In May, they held a special ritual celebration to recite Birkat Ha’ilanot (blessing over flowering fruit trees) on the Farm. Their apples, pears, and plum trees were in bloom and over fifty people gathered after Shabbat services in the orchard to recite the ritual blessing. For many people, this was the first time they had learned of this beautiful blessing.
A few weeks later, they also held a special kabbalat shabbat service and potluck dinner out on the Farm. They set up chairs in the orchard and brought in shabbat together with the birds and flowers. It was a magical evening and many people remarked that it was one of the loveliest Shabbat services they have experienced.
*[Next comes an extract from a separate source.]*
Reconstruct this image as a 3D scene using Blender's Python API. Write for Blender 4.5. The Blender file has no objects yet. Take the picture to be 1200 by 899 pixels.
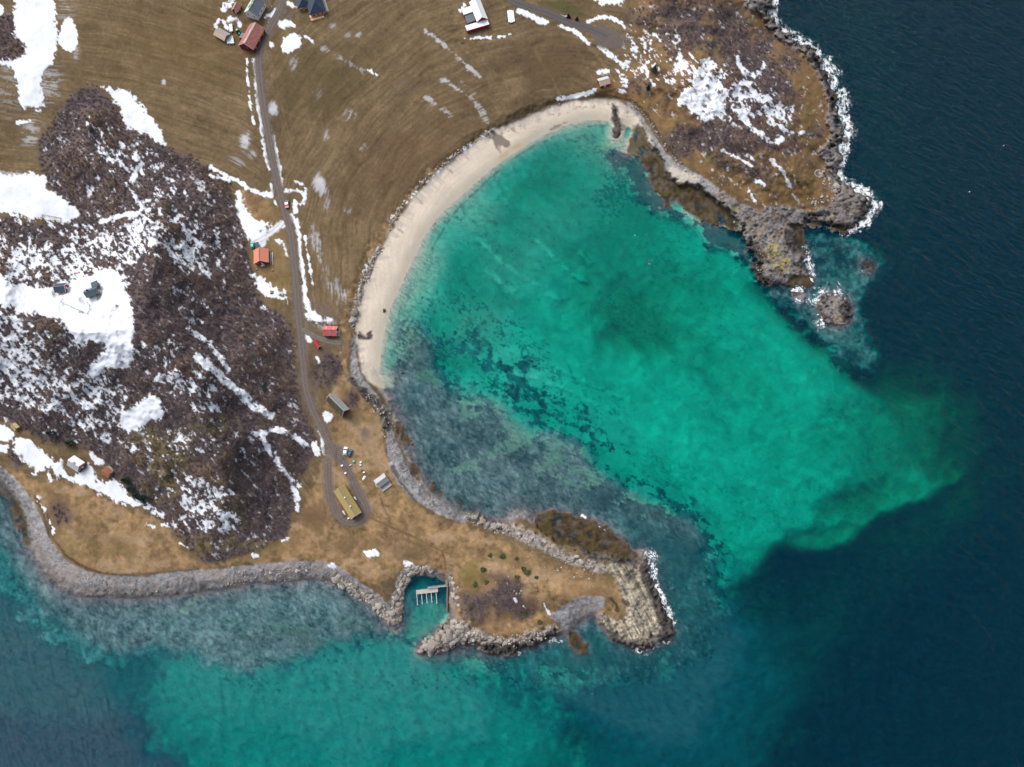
import bpy, bmesh, math, random
import numpy as np
from mathutils import Vector, Matrix
random.seed(7)
rng = np.random.default_rng(7)
R = math.radians
SC = bpy.context.scene
COL = SC.collection

# ------------------------------------------------------------------ camera, light, exposure
H, F, CU, CV = 346.0, 797.0, 600.0, 449.5           # flying height (m), lens, centre of the map sheet
TILT = math.radians(15.0)                           # the drone looks a little ahead of straight down
CT, ST = math.cos(TILT), math.sin(TILT)
S = 0.45                                            # metres per map unit, about the middle of the map
cam = bpy.data.cameras.new('camera')
cam.sensor_fit = 'HORIZONTAL'
cam.angle = 2 * math.atan(600 / F)
cam.clip_start, cam.clip_end = 1.0, 20000
camo = bpy.data.objects.new('camera', cam)
camo.location = (0, 0, H)
camo.rotation_euler = (TILT, 0, 0)
COL.objects.link(camo)
SC.camera = camo

SUN_EL, SUN_AZ = 48.0, 315.0                       # soft light from the upper left, through cloud
world = bpy.data.worlds.new('World')
SC.world = world
world.use_nodes = True
wn = world.node_tree
bg = wn.nodes['Background']
sky = wn.nodes.new('ShaderNodeTexSky')
sky.sky_type = 'NISHITA'
sky.sun_disc = False
sky.sun_elevation = R(SUN_EL)
sky.sun_rotation = R(SUN_AZ)
sky.air_density, sky.dust_density, sky.ozone_density = 1.0, 6.0, 1.0
hsv = wn.nodes.new('ShaderNodeHueSaturation')        # cloud whitens the sky
hsv.inputs['Saturation'].default_value = 0.5
wn.links.new(sky.outputs[0], hsv.inputs['Color'])
wn.links.new(hsv.outputs[0], bg.inputs[0])
bg.inputs[1].default_value = 0.15
sun = bpy.data.lights.new('sun', 'SUN')
sun.energy, sun.angle, sun.color = 0.72, R(28), (1.0, 0.985, 0.96)
suno = bpy.data.objects.new('sun', sun)
suno.rotation_euler = (R(90 - SUN_EL), 0, R(-SUN_AZ + 180))
COL.objects.link(suno)
SC.view_settings.view_transform = 'Standard'
SC.view_settings.look = 'None'
SC.view_settings.gamma = 1.0
SC.view_settings.use_curve_mapping = False
SC.view_settings.exposure = 0.32
SC.cycles.max_bounces = 6
SC.cycles.diffuse_bounces = 2
SC.cycles.transparent_max_bounces = 12
try:
    SC.cycles.use_denoising = True
except Exception:
    pass

# ------------------------------------------------------------------ noise and field helpers
K = 0.80
def lin(r, g, b, k=1.0):
    c = np.array([r, g, b], dtype=np.float64) / 255.0
    if k == K:
        c = c.mean() + (c - c.mean()) * .78                # field notes read a little too colourful
    c = np.where(c <= 0.04045, c / 12.92, ((c + 0.055) / 1.055) ** 2.4)
    return np.minimum(c * k, 0.9)

_tab = np.random.default_rng(99).random((256, 256)).astype(np.float32)
def vnoise(x, y, seed=0):
    x = np.asarray(x, np.float32) + seed * 17.31
    y = np.asarray(y, np.float32) + seed * 9.17
    xi, yi = np.floor(x), np.floor(y)
    fx, fy = x - xi, y - yi
    fx = fx * fx * fx * (fx * (fx * 6 - 15) + 10); fy = fy * fy * fy * (fy * (fy * 6 - 15) + 10)
    xi = xi.astype(np.int32) & 255; yi = yi.astype(np.int32) & 255
    x1 = (xi + 1) & 255; y1 = (yi + 1) & 255
    a = _tab[yi, xi]; b = _tab[yi, x1]; c = _tab[y1, xi]; d = _tab[y1, x1]
    return (a + (b - a) * fx) * (1 - fy) + (c + (d - c) * fx) * fy
def fbm(x, y, o=4, seed=0, g=0.5):
    t, amp, n = 0, 1.0, 0.0
    ca, sa = math.cos(0.6), math.sin(0.6)
    for k in range(o):
        t = t + amp * (vnoise(x, y, seed + k * 3) - 0.5)
        n += amp * amp
        amp *= g
        x, y = (x * ca - y * sa) * 2.03 + 5.2, (x * sa + y * ca) * 2.03 + 1.7
    return t / math.sqrt(n) / 0.24                     # about unit variance
def cdf(n):
    q = np.quantile(n[::7, ::7].ravel(), np.linspace(0, 1, 101))
    return np.interp(n, q, np.linspace(0, 1, 101)).astype(np.float32)
def sstep(a, b, x):
    t = np.clip((x - a) / (b - a), 0, 1)
    return t * t * (3 - 2 * t)

def W2(u, v, z=0.0):
    """map sheet -> metres on the ground at height z (the survey sheet is the oblique view, so it is unprojected)"""
    xc, yc = (u - CU) / F, -(v - CV) / F
    t = (H - z) / (CT - yc * ST)
    return xc * t, (yc * CT + ST) * t
def axis(lo, hi, far, far_lo=None):
    out = [float(x) for x in np.arange(lo, hi + 0.5, 1.0)]
    st, a, b = 1.25, lo, hi
    pre, post = [], []
    while b < hi + far:
        b += st; st *= 1.09; post.append(b)
    st = 1.25
    while a > lo - (far_lo or far):
        a -= st; st *= 1.09; pre.append(a)
    return np.array(pre[::-1] + out + post, dtype=np.float32)
US, VS = axis(-6, 1206, 2600), axis(-6, 905, 2600, 1150)
NU, NV = len(US), len(VS)
U, V = np.meshgrid(US, VS)

def win(pts, pad):
    p = np.asarray(pts, float)
    i0 = np.searchsorted(US, p[:, 0].min() - pad); i1 = np.searchsorted(US, p[:, 0].max() + pad)
    j0 = np.searchsorted(VS, p[:, 1].min() - pad); j1 = np.searchsorted(VS, p[:, 1].max() + pad)
    return (slice(max(j0, 0), max(j1, 1)), slice(max(i0, 0), max(i1, 1)))
def smooth_closed(pts, n=1):
    p = np.asarray(pts, np.float32)
    for _ in range(n):
        q = np.roll(p, -1, 0)
        p = np.stack([p * .75 + q * .25, p * .25 + q * .75], 1).reshape(-1, 2)
    return p
def sdf(pts, u, v, sm=1):
    """signed distance, positive inside"""
    p = smooth_closed(pts, sm)
    d2 = np.full(u.shape, 1e12, np.float32)
    ins = np.zeros(u.shape, bool)
    for (ax, ay), (bx, by) in zip(p, np.roll(p, -1, 0)):
        ex, ey = float(bx - ax), float(by - ay)
        wx, wy = u - ax, v - ay
        t = np.clip((wx * ex + wy * ey) / (ex * ex + ey * ey + 1e-9), 0, 1)
        dx, dy = wx - ex * t, wy - ey * t
        np.minimum(d2, dx * dx + dy * dy, out=d2)
        if abs(ey) > 1e-9:
            ins ^= ((v >= min(ay, by)) & (v < max(ay, by)) & (u < ax + (v - ay) * ex / ey))
    d = np.sqrt(d2)
    return np.where(ins, d, -d)
def pdist(pts, u, v):
    p = np.asarray(pts, np.float32)
    d2 = np.full(u.shape, 1e12, np.float32)
    for (ax, ay), (bx, by) in zip(p[:-1], p[1:]):
        ex, ey = float(bx - ax), float(by - ay)
        wx, wy = u - ax, v - ay
        t = np.clip((wx * ex + wy * ey) / (ex * ex + ey * ey + 1e-9), 0, 1)
        dx, dy = wx - ex * t, wy - ey * t
        np.minimum(d2, dx * dx + dy * dy, out=d2)
    return np.sqrt(d2)

N4 = fbm(U / 4.5, V / 4.5, 3, 1)
N9 = fbm(U / 10, V / 10, 4, 2)
N25 = fbm(U / 26, V / 26, 4, 3)
N70 = fbm(U / 75, V / 75, 4, 4)
NF = fbm(U / 1.9, V / 1.9, 2, 5)

def pw(pts, soft=2.0, w4=1.0, w9=1.0, w25=0.0, sm=1):
    """soft mask of a polygon with an uneven edge -> (window, weight)"""
    pad = soft + 3 * (w4 + w9 + w25) + 3
    s = win(pts, pad)
    d = sdf(pts, U[s], V[s], sm) + w4 * N4[s] + w9 * N9[s] + w25 * N25[s]
    return s, sstep(-soft, soft, d)
def lw(pts, width, soft=1.0, w4=0.5, w9=0.5):
    pad = width + soft + 3 * (w4 + w9) + 2
    s = win(pts, pad)
    d = width / 2 - pdist(pts, U[s], V[s]) + w4 * N4[s] + w9 * N9[s]
    return s, sstep(-soft, soft, d)
def ew(u, v, ru, rv, rot=0, hard=0.4):
    """soft ellipse -> (window, weight)"""
    m = max(ru, rv) * 1.4
    s = win([(u - m, v - m), (u + m, v + m)], 1)
    c, q = math.cos(R(rot)), math.sin(R(rot))
    x = ((U[s] - u) * c + (V[s] - v) * q) / ru
    y = (-(U[s] - u) * q + (V[s] - v) * c) / rv
    r = np.sqrt(x * x + y * y) + 0.10 * N9[s] + 0.08 * N25[s]
    return s, 1 - sstep(hard, 1.25, r)
def over(A, sw, val, k=1.0):
    s, w = sw
    w = w * k
    if A.ndim == 3:
        A[s] += w[..., None] * (np.asarray(val) - A[s])
    else:
        A[s] += w * (val - A[s])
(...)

CBI has been working hard for many months on designing their new outdoor prayer space. They worked with a landscape architect to design the prayer space and adjoining outdoor classroom. A few weeks ago they had a big community work party where 150 volunteers came out to help them start to build. The outdoor prayer space and outdoor classroom should be ready to be enjoyed starting in the Fall.
Finally, they welcomed Rabbi Jill Hammer and Shoshana Jedwab to serve as their scholars in residence from June 3-5 for a weekend to inaugurate their new outdoor prayer space. The theme of the weekend was “Sacred Space in the Natural World.”
CBI’s Gendler Grapevine Project initiative centers on repositioning their on-site community farm (Abundance Farm) in new ways and to change the way that their congregation thinks, teaches, and prays by reestablishing the central place of the natural world within their communal Jewish life.